» INFORMATION SHOWN:
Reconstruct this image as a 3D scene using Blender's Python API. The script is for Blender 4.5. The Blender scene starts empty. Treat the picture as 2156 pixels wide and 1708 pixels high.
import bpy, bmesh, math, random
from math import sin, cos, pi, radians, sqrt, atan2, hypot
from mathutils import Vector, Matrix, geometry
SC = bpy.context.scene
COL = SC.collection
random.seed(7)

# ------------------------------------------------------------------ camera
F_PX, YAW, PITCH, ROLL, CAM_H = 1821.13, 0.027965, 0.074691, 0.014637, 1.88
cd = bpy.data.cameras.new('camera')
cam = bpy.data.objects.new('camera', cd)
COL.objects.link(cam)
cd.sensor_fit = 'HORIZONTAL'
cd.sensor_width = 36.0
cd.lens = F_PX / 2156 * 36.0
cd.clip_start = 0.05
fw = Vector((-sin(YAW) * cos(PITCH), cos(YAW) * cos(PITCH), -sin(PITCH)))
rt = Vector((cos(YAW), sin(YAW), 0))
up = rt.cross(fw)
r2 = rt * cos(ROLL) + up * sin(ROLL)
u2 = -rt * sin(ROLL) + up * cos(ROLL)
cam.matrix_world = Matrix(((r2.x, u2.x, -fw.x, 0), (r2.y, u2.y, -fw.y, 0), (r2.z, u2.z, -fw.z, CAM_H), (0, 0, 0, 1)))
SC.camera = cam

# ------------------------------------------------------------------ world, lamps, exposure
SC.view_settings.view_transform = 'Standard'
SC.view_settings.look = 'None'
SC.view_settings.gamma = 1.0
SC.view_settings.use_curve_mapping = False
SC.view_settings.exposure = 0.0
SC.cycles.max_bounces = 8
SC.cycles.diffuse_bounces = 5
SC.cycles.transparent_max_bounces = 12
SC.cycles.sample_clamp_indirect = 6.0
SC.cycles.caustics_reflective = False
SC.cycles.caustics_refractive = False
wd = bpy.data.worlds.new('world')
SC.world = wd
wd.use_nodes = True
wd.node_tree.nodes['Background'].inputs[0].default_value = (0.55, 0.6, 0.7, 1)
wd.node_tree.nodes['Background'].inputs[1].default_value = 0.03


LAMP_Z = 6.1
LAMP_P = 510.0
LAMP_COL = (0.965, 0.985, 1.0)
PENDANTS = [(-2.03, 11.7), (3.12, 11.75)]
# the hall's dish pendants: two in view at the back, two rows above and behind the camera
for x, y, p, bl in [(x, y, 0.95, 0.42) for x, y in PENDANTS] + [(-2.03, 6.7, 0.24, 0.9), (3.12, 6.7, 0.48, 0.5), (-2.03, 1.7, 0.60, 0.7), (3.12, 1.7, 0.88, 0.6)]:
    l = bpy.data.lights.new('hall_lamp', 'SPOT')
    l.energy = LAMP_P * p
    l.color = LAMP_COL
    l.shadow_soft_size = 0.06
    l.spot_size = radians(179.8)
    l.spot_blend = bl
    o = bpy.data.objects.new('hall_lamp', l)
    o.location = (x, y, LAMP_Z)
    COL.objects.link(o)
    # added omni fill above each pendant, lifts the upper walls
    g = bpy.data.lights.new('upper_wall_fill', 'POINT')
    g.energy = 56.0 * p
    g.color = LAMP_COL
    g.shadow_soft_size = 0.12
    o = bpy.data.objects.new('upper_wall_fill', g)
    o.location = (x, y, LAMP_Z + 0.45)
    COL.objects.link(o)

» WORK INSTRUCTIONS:
Show the data once more, exactly as it was written.

» SOLUTION:
Reconstruct this image as a 3D scene using Blender's Python API. The script is for Blender 4.5. The Blender scene starts empty. Treat the picture as 2156 pixels wide and 1708 pixels high.
import bpy, bmesh, math, random
from math import sin, cos, pi, radians, sqrt, atan2, hypot
from mathutils import Vector, Matrix, geometry
SC = bpy.context.scene
COL = SC.collection
random.seed(7)

# ------------------------------------------------------------------ camera
F_PX, YAW, PITCH, ROLL, CAM_H = 1821.13, 0.027965, 0.074691, 0.014637, 1.88
cd = bpy.data.cameras.new('camera')
cam = bpy.data.objects.new('camera', cd)
COL.objects.link(cam)
cd.sensor_fit = 'HORIZONTAL'
cd.sensor_width = 36.0
cd.lens = F_PX / 2156 * 36.0
cd.clip_start = 0.05
fw = Vector((-sin(YAW) * cos(PITCH), cos(YAW) * cos(PITCH), -sin(PITCH)))
rt = Vector((cos(YAW), sin(YAW), 0))
up = rt.cross(fw)
r2 = rt * cos(ROLL) + up * sin(ROLL)
u2 = -rt * sin(ROLL) + up * cos(ROLL)
cam.matrix_world = Matrix(((r2.x, u2.x, -fw.x, 0), (r2.y, u2.y, -fw.y, 0), (r2.z, u2.z, -fw.z, CAM_H), (0, 0, 0, 1)))
SC.camera = cam

# ------------------------------------------------------------------ world, lamps, exposure
SC.view_settings.view_transform = 'Standard'
SC.view_settings.look = 'None'
SC.view_settings.gamma = 1.0
SC.view_settings.use_curve_mapping = False
SC.view_settings.exposure = 0.0
SC.cycles.max_bounces = 8
SC.cycles.diffuse_bounces = 5
SC.cycles.transparent_max_bounces = 12
SC.cycles.sample_clamp_indirect = 6.0
SC.cycles.caustics_reflective = False
SC.cycles.caustics_refractive = False
wd = bpy.data.worlds.new('world')
SC.world = wd
wd.use_nodes = True
wd.node_tree.nodes['Background'].inputs[0].default_value = (0.55, 0.6, 0.7, 1)
wd.node_tree.nodes['Background'].inputs[1].default_value = 0.03


LAMP_Z = 6.1
LAMP_P = 510.0
LAMP_COL = (0.965, 0.985, 1.0)
PENDANTS = [(-2.03, 11.7), (3.12, 11.75)]
# the hall's dish pendants: two in view at the back, two rows above and behind the camera
for x, y, p, bl in [(x, y, 0.95, 0.42) for x, y in PENDANTS] + [(-2.03, 6.7, 0.24, 0.9), (3.12, 6.7, 0.48, 0.5), (-2.03, 1.7, 0.60, 0.7), (3.12, 1.7, 0.88, 0.6)]:
    l = bpy.data.lights.new('hall_lamp', 'SPOT')
    l.energy = LAMP_P * p
    l.color = LAMP_COL
    l.shadow_soft_size = 0.06
    l.spot_size = radians(179.8)
    l.spot_blend = bl
    o = bpy.data.objects.new('hall_lamp', l)
    o.location = (x, y, LAMP_Z)
    COL.objects.link(o)
    # added omni fill above each pendant, lifts the upper walls
    g = bpy.data.lights.new('upper_wall_fill', 'POINT')
    g.energy = 56.0 * p
    g.color = LAMP_COL
    g.shadow_soft_size = 0.12
    o = bpy.data.objects.new('upper_wall_fill', g)
    o.location = (x, y, LAMP_Z + 0.45)
    COL.objects.link(o)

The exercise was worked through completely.